Rural hydro users in Cumberland, Osgoode, Rideau and West Carleton are still paying more – a lot more – to buy their hydro from provincially-owned Hydro One.

Their urban and suburban neighbours get cheaper hydro from city-owned, for-profit Hydro Ottawa, created in November 2000 by the merger of five former municipal utility companies.

Hydro Ottawa wants to buy Hydro One’s rural assets, including infrastructure and a 25,000 customer base, to form one company serving the whole city.

But the province isn’t selling, to the dismay of some rural councillors concerned that partisan politics has caused the delay.

“It was a provincial Conservative government that really forced the amalgamation of all the rurals and urbans into one city,” says Coun. Doug Thompson, who estimates residents in his Osgoode ward pay $300-500 more per year on their electricity bills.

“The province has the authority to sell the rural infrastructure of Hydro One to the city,” he says.

“If they were so hyped up and felt it was so important to have everyone as one municipality they should be prepared to sell Hydro One infrastructure to the city.”

Thompson isn’t sure why the government refuses to sell the infrastructure.

“Unless the rural part of the new city of Ottawa is generating so much revenue for Hydro One that the province doesn’t want to lose us – I don’t know?” he says.

He notes the relationship between the provincial government and Mayor Bob Chiarelli — a former Liberal MPP who has been outspoken about wanting to buy Hydro One’s rural assets — has constantly been strained.

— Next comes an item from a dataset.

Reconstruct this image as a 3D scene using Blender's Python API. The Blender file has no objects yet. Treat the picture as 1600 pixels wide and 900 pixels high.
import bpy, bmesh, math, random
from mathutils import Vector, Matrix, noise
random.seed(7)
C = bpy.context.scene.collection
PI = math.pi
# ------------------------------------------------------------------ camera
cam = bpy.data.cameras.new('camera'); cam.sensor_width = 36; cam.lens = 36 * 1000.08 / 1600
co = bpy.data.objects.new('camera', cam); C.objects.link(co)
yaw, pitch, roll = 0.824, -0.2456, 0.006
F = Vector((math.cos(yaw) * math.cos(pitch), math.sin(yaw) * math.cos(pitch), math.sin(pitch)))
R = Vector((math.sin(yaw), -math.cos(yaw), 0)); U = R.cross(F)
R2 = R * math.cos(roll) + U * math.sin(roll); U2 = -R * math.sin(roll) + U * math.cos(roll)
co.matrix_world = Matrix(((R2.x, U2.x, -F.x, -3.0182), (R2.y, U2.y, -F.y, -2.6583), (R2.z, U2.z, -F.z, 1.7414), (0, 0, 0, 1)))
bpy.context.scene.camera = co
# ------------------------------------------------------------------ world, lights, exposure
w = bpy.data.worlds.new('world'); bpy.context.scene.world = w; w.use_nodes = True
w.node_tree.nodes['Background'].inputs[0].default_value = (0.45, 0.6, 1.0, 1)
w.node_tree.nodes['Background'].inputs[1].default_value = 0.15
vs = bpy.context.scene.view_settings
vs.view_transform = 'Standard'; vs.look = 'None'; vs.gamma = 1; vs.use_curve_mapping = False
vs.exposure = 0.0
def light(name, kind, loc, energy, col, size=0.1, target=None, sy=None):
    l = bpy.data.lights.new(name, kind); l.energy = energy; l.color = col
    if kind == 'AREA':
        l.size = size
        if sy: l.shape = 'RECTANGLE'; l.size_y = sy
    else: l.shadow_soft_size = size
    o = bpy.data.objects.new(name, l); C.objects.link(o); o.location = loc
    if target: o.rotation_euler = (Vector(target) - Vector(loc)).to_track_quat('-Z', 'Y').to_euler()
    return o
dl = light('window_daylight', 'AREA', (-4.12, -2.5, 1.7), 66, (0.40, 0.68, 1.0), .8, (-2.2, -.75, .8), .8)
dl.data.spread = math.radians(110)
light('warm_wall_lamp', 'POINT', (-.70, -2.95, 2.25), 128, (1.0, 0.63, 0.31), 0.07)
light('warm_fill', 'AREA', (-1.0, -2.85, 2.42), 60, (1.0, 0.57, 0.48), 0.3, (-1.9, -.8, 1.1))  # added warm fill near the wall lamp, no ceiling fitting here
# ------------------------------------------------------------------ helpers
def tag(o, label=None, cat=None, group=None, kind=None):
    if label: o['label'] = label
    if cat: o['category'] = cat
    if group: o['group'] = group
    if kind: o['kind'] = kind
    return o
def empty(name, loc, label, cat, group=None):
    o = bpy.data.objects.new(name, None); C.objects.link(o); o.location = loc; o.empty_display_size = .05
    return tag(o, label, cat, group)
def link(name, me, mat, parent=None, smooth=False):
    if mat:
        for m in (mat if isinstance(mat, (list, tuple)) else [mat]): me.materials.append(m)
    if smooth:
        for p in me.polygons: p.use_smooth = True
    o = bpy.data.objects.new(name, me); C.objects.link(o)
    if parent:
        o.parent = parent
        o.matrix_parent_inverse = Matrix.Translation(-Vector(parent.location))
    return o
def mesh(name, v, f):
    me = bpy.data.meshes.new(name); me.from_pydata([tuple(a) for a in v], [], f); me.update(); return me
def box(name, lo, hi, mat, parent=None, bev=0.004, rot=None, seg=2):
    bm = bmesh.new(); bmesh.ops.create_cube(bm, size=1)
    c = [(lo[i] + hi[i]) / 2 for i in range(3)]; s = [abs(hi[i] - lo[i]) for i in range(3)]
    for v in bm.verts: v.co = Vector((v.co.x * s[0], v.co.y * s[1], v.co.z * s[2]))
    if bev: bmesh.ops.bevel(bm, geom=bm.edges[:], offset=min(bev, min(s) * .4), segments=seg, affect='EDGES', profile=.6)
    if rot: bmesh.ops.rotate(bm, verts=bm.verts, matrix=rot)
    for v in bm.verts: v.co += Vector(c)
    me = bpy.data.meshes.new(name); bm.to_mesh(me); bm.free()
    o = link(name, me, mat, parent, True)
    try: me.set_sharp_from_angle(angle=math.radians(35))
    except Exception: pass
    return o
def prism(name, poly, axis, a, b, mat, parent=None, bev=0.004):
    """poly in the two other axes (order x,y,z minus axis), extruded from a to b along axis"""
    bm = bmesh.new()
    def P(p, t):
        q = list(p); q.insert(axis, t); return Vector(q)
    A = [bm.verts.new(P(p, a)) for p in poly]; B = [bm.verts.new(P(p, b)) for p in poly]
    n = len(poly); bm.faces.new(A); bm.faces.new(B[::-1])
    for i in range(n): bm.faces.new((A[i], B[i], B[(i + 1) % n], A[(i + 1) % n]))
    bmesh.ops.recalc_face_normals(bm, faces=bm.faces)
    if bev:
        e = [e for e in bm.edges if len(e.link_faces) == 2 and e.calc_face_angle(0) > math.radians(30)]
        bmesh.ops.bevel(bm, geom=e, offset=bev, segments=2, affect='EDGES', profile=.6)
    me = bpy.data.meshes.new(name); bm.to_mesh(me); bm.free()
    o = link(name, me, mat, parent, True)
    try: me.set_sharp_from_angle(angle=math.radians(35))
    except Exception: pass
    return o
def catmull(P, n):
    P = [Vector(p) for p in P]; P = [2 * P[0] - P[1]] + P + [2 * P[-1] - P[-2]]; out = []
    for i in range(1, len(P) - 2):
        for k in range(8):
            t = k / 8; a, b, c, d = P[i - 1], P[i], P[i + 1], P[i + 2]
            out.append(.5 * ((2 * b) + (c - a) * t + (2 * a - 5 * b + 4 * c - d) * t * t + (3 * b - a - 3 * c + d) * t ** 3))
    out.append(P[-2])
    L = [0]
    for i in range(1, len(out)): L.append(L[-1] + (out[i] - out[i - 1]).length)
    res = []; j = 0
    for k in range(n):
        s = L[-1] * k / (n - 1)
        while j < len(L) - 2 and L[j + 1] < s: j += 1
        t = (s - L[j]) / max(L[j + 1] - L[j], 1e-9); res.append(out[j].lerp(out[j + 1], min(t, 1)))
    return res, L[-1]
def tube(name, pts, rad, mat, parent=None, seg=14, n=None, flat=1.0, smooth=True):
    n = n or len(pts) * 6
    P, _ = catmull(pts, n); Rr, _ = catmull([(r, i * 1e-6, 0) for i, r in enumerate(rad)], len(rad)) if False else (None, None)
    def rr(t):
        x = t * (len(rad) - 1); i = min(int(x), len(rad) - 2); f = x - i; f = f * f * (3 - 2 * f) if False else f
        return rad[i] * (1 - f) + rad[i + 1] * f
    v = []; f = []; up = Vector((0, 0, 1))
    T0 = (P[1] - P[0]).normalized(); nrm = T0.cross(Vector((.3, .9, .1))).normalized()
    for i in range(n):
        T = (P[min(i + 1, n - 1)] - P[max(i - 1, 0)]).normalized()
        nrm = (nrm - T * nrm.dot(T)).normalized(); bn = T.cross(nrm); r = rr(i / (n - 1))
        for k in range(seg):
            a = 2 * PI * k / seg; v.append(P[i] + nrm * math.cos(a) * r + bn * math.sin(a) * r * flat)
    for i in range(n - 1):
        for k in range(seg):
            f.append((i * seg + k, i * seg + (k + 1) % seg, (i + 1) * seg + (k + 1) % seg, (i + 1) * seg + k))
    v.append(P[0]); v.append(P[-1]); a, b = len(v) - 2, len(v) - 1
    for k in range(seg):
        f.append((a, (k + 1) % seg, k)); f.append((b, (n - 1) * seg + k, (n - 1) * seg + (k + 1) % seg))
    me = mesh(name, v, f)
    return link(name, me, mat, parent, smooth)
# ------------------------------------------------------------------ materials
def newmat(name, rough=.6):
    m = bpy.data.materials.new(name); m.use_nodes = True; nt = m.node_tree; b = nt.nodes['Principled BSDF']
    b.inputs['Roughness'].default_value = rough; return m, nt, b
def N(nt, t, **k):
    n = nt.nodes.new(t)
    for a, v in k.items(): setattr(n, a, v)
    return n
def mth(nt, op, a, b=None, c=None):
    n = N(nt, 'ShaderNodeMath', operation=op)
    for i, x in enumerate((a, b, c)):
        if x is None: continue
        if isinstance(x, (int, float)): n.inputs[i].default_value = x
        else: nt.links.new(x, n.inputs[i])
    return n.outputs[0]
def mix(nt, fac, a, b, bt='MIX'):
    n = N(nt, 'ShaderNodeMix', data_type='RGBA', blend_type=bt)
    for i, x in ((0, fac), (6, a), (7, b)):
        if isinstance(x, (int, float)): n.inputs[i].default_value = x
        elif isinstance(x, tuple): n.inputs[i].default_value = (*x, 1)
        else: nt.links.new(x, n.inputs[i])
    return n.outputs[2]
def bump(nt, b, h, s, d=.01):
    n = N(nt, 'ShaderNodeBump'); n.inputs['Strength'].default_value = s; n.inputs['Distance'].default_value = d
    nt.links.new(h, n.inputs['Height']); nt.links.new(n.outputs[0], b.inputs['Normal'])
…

“There is a major ill will between the two,” he says. “This has been a detriment to some things.”

Alf Chaiton, a senior advisor to Mayor Bob Chiarelli, says the city has been trying to buy Hydro One’s rural assets for the past two years

A provision in the provincial Electricity Act allows the energy minister to direct Hydro One to sell its assets to municipalities.

In September, the city sent a letter to Ontario Energy Minister John Baird asking him to do just that, but Chaiton said Chiarelli has not received a response.

He fears the “window of opportunity” for the purchase is closing.

The provincial government is currently trying to sell up to 49 per cent of Hydro One to the private sector and Chaiton thinks this may prevent the Hydro Ottawa deal.

Baird – who is also MPP for Nepean-Carleton, which includes the rural Osgoode and Rideau wards – could not be reached for comment.

Kim McLennan, a spokeswoman for Hydro One, said no talks of a sale are happening now.

West Carleton Coun. Dwight Eastman is in no hurry to pressure the province to sell.

He says the city should “sit tight” and look carefully at the costs of buying Hydro One’s rural assets before jumping in.

“We need to take this out of the political arena, the emotional arena, and we need someone to look at this cooly, calmly,” Eastman says.

Eastman sent his own Hydro One bill to Hydro Ottawa to see what the difference would be, and found the city-owned utility was $230 cheaper over four months.

He’s now calculating how much rural hydro bills will come down after Premier Ernie Eves’s announcement of a reimbursement for electricity costs over 4.3 cents per kilowatt hour, retroactive to May 1.

Reliable service is a very important factor for his ward, he adds, citing concerns of repeated Hydro Ottawa blackouts and brownouts in Goulbourn and Kanata.

“If you’re a farmer dependent on electricity for . . . taking care of animals, it’s not an inconvenience, it’s a disaster,” he says, of blackouts.

Somerset Coun. Elisabeth Arnold says she supports the purchase of Hydro One’s rural assets.

“Given that we’ve gone to one city, it makes sense to have all citizens served by one utility,” she says.

Coun. Phil McNeely says he sees no reason why the residents of his rural Cumberland

ward should pay more for hydro than their neighbors in Gloucester.

“We came into one city, we deserve to get the same service as everybody else,” he says.